For May, and for all the other country housewives working day in, day out to sustain their households with primitive equipment, there was little entertainment to be had. But one great morale-booster was the radio. In the mornings and afternoons the half-hour programmes of continuous Music While You Work had the same soothing effect on rural housewives as on women toiling in factories, where productivity increased sharply for a while after each broadcast. Another infallible solace was the voice of Vera Lynn, the nation’s best-loved singer, who received a thousand letters a week begging her to sing ‘We’ll Meet Again’, ‘The White Cliffs of Dover’, ‘You’ll Never Know’ and other favourites. (When rationing began to bite, ‘We’ll Meet Again’ was sometimes parodied as ‘Whale meat again’.)
Children’s Hour, broadcast from 5 to 6 p.m., was also immensely popular. Under the direction of Derek McCullough – ‘Uncle Mac’ – the programme achieved an audience of four million in 1939, and young listeners eagerly awaited his invariable valediction, ‘Goodnight children, everywhere’. In the evenings people out in the sticks crowded round their Bakelite sets to hear BBC news bulletins. The readers always identified themselves, to prove that Lord Haw-Haw or some other obnoxious interloper had not taken over the microphone: ‘Here is the news, and this is Bruce Belfrage reading it.’
A farmer’s wife living at Thornton-le-Moor in Lincolnshire, eight miles from one town and nine from another, gave a dispassionate account of how she adapted to wartime exigencies and was, as she put it, ‘plodding away very happily’. She sent postcards to order her groceries, which were delivered once a fortnight by van, along with her allowance of paraffin. A baker left bread at a neighbour’s house. Newspapers arrived by post, at least one day old. Movies were ‘out of the question’, but she got books from the local library, and belonged to a club with twelve members, each of whom bought one book a year and passed it on after a month, so that at the end of a year all volumes came back to their original owners.
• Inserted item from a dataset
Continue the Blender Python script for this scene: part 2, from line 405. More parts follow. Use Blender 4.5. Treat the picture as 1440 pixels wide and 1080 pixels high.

Village halls became hives of activity, used for numerous purposes. At Trumpington, near Cambridge, the hall was let to the local Education Committee as a canteen for school dinners. Evacuee children from St James’s School in Muswell Hill, north London, had a classroom there and held a Christmas party in the building. The British Legion and Women’s Institute opened a canteen for soldiers from nearby camps. Outside the hall was a National Savings indicator, with a moveable seagull showing how much the village had raised. In 1941 the ARP unit set up a feeding centre in the hall, in case of enemy attack, and the Brigade Headquarters at Anstey Hall, near Trumpington, used the building for dances, causing (as a local report put it) ‘inevitable problems’. Dances were held on Saturday nights (tickets 1s), and on 18 November 1944 (the day street lights were turned on again) a reception was held after the wedding of Percy and Mabel Seeby – she having come to the village as an evacuee.
The passion for dancing spread all over the country. Frank Mee, who grew up during the war in Norton-on-Tees in Co. Durham, and ‘lived for dancing’, was told by his father that, given some music, he’d ‘dance on the roof of the pigsty’. He remembered how ‘every town and village had a hall where dancing could take place’, and reckoned that later generations had ‘no idea what part the dance halls played in keeping up morale’. The bigger halls had orchestras, the smaller ones three-piece bands, a gramophone, or sometimes only a piano.